Data supplied:
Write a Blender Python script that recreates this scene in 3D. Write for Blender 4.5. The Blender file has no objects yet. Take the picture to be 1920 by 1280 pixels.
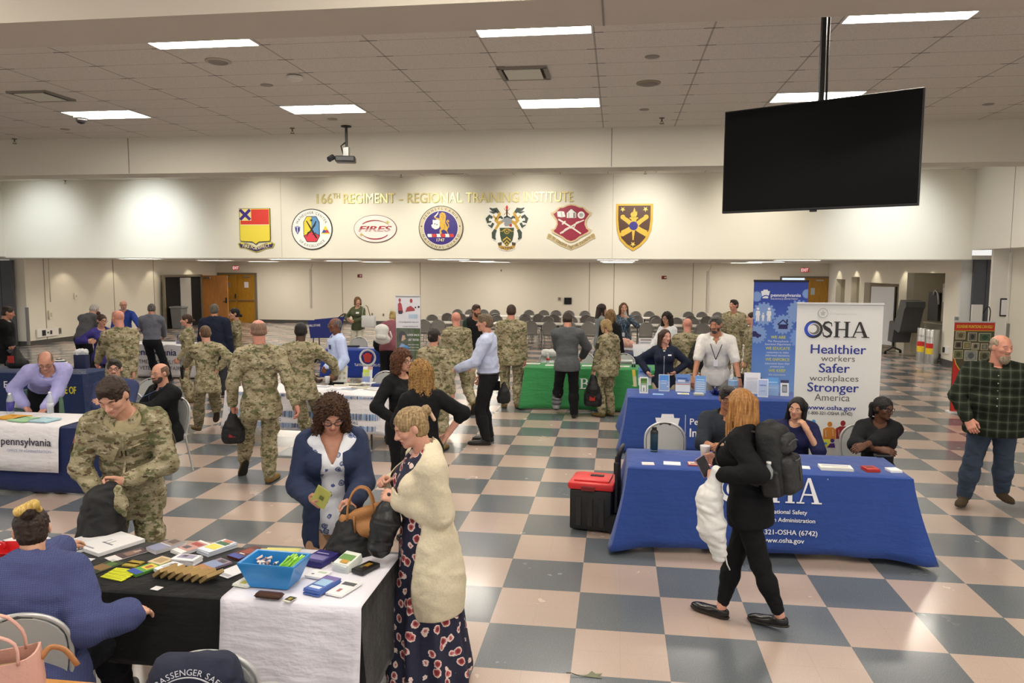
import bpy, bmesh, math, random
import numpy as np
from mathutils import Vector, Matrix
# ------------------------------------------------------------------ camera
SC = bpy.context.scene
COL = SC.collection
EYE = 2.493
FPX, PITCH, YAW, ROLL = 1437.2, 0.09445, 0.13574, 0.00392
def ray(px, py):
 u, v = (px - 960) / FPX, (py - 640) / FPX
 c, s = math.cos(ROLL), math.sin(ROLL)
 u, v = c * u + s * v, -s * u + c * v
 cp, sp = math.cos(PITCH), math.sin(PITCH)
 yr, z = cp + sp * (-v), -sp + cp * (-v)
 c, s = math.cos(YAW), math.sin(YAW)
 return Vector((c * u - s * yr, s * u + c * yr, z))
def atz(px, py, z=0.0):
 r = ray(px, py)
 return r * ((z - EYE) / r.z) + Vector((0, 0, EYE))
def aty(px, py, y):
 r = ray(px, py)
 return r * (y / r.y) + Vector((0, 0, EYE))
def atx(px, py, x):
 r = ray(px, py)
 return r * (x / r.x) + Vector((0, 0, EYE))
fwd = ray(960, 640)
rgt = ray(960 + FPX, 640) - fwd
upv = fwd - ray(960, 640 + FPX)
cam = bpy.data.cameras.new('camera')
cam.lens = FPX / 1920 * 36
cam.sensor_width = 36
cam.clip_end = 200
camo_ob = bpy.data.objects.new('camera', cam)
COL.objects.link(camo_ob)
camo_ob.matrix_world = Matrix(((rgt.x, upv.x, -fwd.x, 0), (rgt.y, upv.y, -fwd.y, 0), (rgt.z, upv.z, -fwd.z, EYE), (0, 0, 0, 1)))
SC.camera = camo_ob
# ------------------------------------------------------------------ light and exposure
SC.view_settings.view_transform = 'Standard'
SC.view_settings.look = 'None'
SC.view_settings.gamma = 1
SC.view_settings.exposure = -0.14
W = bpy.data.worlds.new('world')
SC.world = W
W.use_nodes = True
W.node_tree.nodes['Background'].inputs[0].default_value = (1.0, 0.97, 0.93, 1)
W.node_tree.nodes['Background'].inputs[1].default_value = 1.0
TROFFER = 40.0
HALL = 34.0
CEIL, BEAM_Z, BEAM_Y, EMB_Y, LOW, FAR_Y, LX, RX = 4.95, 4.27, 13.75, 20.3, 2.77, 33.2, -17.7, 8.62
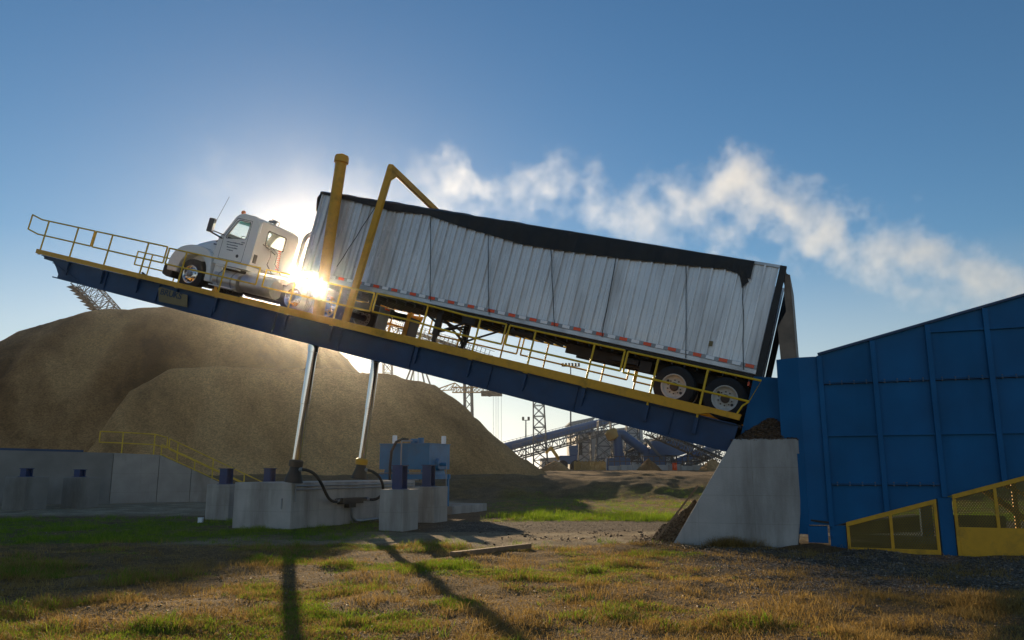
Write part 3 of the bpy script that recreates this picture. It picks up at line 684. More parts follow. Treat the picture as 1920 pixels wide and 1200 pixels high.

Exercise prompt:
Restate the whole of the material word for word without the pictures.

Worked answer:
Write a Blender Python script that recreates this scene in 3D. Write for Blender 4.5. The Blender file has no objects yet. Take the picture to be 1920 by 1280 pixels.
import bpy, bmesh, math, random
import numpy as np
from mathutils import Vector, Matrix
# ------------------------------------------------------------------ camera
SC = bpy.context.scene
COL = SC.collection
EYE = 2.493
FPX, PITCH, YAW, ROLL = 1437.2, 0.09445, 0.13574, 0.00392
def ray(px, py):
 u, v = (px - 960) / FPX, (py - 640) / FPX
 c, s = math.cos(ROLL), math.sin(ROLL)
 u, v = c * u + s * v, -s * u + c * v
 cp, sp = math.cos(PITCH), math.sin(PITCH)
 yr, z = cp + sp * (-v), -sp + cp * (-v)
 c, s = math.cos(YAW), math.sin(YAW)
 return Vector((c * u - s * yr, s * u + c * yr, z))
def atz(px, py, z=0.0):
 r = ray(px, py)
 return r * ((z - EYE) / r.z) + Vector((0, 0, EYE))
def aty(px, py, y):
 r = ray(px, py)
 return r * (y / r.y) + Vector((0, 0, EYE))
def atx(px, py, x):
 r = ray(px, py)
 return r * (x / r.x) + Vector((0, 0, EYE))
fwd = ray(960, 640)
rgt = ray(960 + FPX, 640) - fwd
upv = fwd - ray(960, 640 + FPX)
cam = bpy.data.cameras.new('camera')
cam.lens = FPX / 1920 * 36
cam.sensor_width = 36
cam.clip_end = 200
camo_ob = bpy.data.objects.new('camera', cam)
COL.objects.link(camo_ob)
camo_ob.matrix_world = Matrix(((rgt.x, upv.x, -fwd.x, 0), (rgt.y, upv.y, -fwd.y, 0), (rgt.z, upv.z, -fwd.z, EYE), (0, 0, 0, 1)))
SC.camera = camo_ob
# ------------------------------------------------------------------ light and exposure
SC.view_settings.view_transform = 'Standard'
SC.view_settings.look = 'None'
SC.view_settings.gamma = 1
SC.view_settings.exposure = -0.14
W = bpy.data.worlds.new('world')
SC.world = W
W.use_nodes = True
W.node_tree.nodes['Background'].inputs[0].default_value = (1.0, 0.97, 0.93, 1)
W.node_tree.nodes['Background'].inputs[1].default_value = 1.0
TROFFER = 40.0
HALL = 34.0
CEIL, BEAM_Z, BEAM_Y, EMB_Y, LOW, FAR_Y, LX, RX = 4.95, 4.27, 13.75, 20.3, 2.77, 33.2, -17.7, 8.62
Write part 3 of the bpy script that recreates this picture. It picks up at line 684. More parts follow. Treat the picture as 1920 pixels wide and 1200 pixels high.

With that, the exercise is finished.